Many commentators have pointed out that the FHFA project to manipulate the LLPAs for a political purpose is a distinctly bad idea. It is an “Upside Down Mortgage Policy … against every rational economic model, while encouraging housing market dysfunction and putting taxpayers at risk”; it signals to well-qualified borrowers, “Your credit score is excellent, so prepare to be penalized”; it is income redistribution by bureaucratic fiat; it will encourage the growth of riskier loans in Fannie and Freddie, just as the government disastrously did leading up to the great housing bust of 2007–09; it reduces the incentives to make significant down payments and for establishing a good credit rating—a notably dumb housing credit policy. This is the kind of thing Ed Pinto and I predicted in 2021 that a Biden administration FHFA would do, anticipating “the increased credit risk that Fannie and Freddie, under orders from the FHFA, will be generating.”

The rule is also ethically challenged. As Jeff Jacoby wrote in the Boston Globe, the policy is not only backwards credit logic: “First and foremost, it is egregiously unfair to creditworthy borrowers. … The new mortgage fees amount to a tax on responsible behavior.” In short, “You shouldn’t be punished for having done the right thing.” This seems incontrovertible.

The Congress long ago set up by law a very large, specialized government agency to enable subprime mortgage loans, the Federal Housing Administration (FHA). FHA mortgage loans outstanding total about $1.4 trillion. The FHA provides subsidized mortgage credit, allowing mortgage loans with down payments of as little as 3.5%. The FHA and its sister organization, Ginnie Mae, which guarantees securitized FHA loans, both operate with explicit government support and with direct risk to the taxpayers. The FHFA should not be trying to compete with the FHA for subprime mortgage financing.

The FHFA’s political initiative on loan-level adjustments is a bad idea on the merits, but there is an even more fundamental issue: the creation of a tax and mortgage subsidy program which increases risk to the taxpayers is a question for the Congress to decide—it is not the purview of the FHFA.

Very belatedly, FHFA announced it would issue a “Request for Input” from the public, which would include consideration of LLPAs. This announcement, however, did not alter FHFA’s egregious LLPA changes, which are being imposed long before the “input” will be received.

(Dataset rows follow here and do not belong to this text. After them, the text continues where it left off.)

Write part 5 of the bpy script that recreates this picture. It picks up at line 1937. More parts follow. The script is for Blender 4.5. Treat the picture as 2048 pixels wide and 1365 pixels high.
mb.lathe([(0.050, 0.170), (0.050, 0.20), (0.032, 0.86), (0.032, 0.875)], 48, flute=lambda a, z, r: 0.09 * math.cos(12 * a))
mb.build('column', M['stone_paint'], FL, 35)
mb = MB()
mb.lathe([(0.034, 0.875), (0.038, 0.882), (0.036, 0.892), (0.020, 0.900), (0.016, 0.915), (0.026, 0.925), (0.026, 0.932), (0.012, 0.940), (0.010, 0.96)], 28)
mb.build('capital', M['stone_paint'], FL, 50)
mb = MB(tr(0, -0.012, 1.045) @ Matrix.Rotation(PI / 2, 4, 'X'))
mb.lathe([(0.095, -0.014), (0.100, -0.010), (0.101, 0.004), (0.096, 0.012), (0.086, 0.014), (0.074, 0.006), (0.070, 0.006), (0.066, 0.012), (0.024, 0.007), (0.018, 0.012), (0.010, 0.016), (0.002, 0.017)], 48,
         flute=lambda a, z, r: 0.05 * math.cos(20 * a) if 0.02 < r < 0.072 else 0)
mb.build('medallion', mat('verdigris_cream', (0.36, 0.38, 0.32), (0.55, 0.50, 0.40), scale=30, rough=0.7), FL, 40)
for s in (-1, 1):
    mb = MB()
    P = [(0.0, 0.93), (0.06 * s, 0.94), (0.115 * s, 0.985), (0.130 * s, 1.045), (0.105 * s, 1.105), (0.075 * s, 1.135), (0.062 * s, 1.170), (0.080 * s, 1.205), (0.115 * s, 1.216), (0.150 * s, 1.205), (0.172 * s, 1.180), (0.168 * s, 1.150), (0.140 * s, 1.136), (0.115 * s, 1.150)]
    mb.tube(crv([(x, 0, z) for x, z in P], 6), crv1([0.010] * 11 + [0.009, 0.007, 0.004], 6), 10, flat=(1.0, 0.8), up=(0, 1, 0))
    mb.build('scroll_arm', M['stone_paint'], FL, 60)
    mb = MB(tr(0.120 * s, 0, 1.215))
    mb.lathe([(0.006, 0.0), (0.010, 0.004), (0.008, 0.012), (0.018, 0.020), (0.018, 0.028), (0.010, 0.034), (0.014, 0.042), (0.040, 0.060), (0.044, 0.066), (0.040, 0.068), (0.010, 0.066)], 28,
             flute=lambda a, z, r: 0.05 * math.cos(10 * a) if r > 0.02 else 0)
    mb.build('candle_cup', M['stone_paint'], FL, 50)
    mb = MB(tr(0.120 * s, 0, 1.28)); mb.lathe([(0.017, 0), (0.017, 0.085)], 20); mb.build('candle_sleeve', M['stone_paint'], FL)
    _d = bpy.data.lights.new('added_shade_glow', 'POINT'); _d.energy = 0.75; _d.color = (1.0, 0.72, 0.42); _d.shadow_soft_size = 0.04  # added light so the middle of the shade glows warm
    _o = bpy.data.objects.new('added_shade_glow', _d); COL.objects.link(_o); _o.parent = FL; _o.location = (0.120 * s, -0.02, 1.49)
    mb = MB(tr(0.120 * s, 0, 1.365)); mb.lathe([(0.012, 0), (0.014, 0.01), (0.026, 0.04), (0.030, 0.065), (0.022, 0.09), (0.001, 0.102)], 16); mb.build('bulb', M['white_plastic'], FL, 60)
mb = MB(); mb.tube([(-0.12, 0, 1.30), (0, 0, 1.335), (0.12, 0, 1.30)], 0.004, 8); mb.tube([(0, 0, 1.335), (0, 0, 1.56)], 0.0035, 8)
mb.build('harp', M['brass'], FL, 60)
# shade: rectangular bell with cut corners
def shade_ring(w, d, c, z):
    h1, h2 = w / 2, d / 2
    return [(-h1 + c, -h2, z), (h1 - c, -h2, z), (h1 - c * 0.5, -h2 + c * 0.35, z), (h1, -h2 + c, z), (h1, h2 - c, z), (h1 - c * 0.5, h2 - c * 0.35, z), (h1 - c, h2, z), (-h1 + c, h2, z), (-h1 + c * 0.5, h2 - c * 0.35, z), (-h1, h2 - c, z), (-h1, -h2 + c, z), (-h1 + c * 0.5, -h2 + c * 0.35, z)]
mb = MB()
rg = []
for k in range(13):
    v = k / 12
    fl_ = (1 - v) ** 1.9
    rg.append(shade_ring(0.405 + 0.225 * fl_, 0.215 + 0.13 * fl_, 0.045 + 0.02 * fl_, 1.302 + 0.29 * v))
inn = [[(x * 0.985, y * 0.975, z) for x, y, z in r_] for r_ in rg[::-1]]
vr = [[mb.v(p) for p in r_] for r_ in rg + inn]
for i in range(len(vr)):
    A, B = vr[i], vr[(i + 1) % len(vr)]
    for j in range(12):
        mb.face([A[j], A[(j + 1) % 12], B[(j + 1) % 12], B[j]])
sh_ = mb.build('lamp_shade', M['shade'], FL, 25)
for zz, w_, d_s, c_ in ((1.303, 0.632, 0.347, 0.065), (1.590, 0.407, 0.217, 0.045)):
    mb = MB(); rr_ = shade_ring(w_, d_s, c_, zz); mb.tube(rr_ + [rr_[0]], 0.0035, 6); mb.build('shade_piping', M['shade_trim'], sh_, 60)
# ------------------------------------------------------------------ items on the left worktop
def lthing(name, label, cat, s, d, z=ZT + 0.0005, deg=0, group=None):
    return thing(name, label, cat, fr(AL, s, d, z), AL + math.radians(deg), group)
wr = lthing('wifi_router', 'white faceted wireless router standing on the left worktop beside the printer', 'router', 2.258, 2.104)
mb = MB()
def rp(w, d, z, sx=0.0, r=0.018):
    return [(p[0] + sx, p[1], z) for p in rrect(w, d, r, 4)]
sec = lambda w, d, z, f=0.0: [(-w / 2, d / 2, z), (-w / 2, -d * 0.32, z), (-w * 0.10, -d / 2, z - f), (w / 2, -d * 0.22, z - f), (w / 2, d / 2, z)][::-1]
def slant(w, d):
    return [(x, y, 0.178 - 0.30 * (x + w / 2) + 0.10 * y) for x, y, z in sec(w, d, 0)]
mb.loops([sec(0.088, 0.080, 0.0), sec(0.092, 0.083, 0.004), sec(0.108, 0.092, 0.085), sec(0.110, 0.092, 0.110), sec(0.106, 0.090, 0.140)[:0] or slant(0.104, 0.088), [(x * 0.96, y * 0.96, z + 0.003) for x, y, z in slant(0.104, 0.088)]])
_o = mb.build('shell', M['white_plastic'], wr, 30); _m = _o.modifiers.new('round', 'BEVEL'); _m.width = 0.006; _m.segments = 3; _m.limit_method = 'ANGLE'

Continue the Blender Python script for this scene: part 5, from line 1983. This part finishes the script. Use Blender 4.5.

If the FHFA wanted to pursue its initiative in a constitutional way, it would withdraw its new rule and bring its proposal to Congress, requesting that a bill be introduced to authorize charging those with good credit more on their mortgage loans in order to subsidize those with riskier credit. I imagine that such a bill would not make much progress among the elected representatives of the People.